The Sins Of Young Snake’s Father

August7

Today, I came across the same dead snake that I saw yesterday by the pathway. However, unlike yesterday, the dead body seemed to have suffered an additional blow or two by idle passersby. And as I looked at the thin tiny body of the young black snake with a white belly, I marveled at the unconscious fear that many people have about snakes.

Like many other people, I was taught that a snake is dangerous at a very young age. I learnt that each time a person encounters a snake, it should be killed instantly by hitting its head with a stick or a stone. Have you ever tried to kill a snake? The body of a snake seems to have life in every cell, and hitting the head only makes the rest of the body writhe in pain. It is not until you pound every inch of its long body that the poor creature will eventually stop meandering itself. I think this is the true meaning of over-kill.

My lessons went ahead to instruct me to burn the carcass of a snake. This was for two reasons; One, lest it had eggs in its stomach that would later hatch into more snakes. Up to this day, I am not even sure whether that actually happens. The second reason was advanced by a person who managed to convince most people that a snake would come to life if another snake slithered over its dead body. Only by burning the body of a snake to ashes would ensure that it was gone completely. The lesson in the fear of the snake was so effective that encountering a snake, watching snakes on television, or even thinking about a snake was guaranteed to bring nightmares.

Of course you know what the snake did. According to the Christian Bible, God condemned the snake to die each time it is encountered by a human being since it made the mistake of deceiving Eve into eating the forbidden fruit. And I suppose that the reason why humans kill the snake with so much gusto is the fact that were it not for that deception, we would not have to work for a living, we would not die, and women would have painless birth. And since that blunder by the snake ancestor, apart from being condemned to crawl on its belly, no snake has had peace on earth on account of man’s vengeance.

It was not until I met a South African man called Stretch that my perception about snakes was challenged. Stretch is so comfortable with snakes that I once saw him pick a snake from the ground with bare hands and drop it down the front of his shirt. I could see it struggling against his belly under his cotton shirt as it tried to escape. Hanging out with Stretch made me become curious about the world of snakes, and I even learnt that only a very small percentage of snakes are poisonous enough to kill. And although that didn’t make me fear snakes any less, now I wouldn’t readily kill a snake as I might have done years ago.

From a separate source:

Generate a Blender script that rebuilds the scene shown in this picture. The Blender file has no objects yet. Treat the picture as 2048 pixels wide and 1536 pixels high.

Thinking of the dead young snake pulverized by the roadside reminds me of the saying ‘The sins of the father have visited the son’. For indeed, the snake is not the only descendant that is misunderstood because its ancestor did wrong. What fault would a child born into a war ravaged Iraq have done to warrant a life of trauma it might live for the rest of its life? What about the young boys and girls being maimed daily in Israel and Palestine? And the millions of kids who will go hungry due to drought in Africa as a result catastrophic man made changes in the world climate?

Perhaps if each person asked himself or herself what wrong a snake did to him or her before striking it with a stick, then perhaps a consciousness would be born that would wipe out most of the world’s suffering.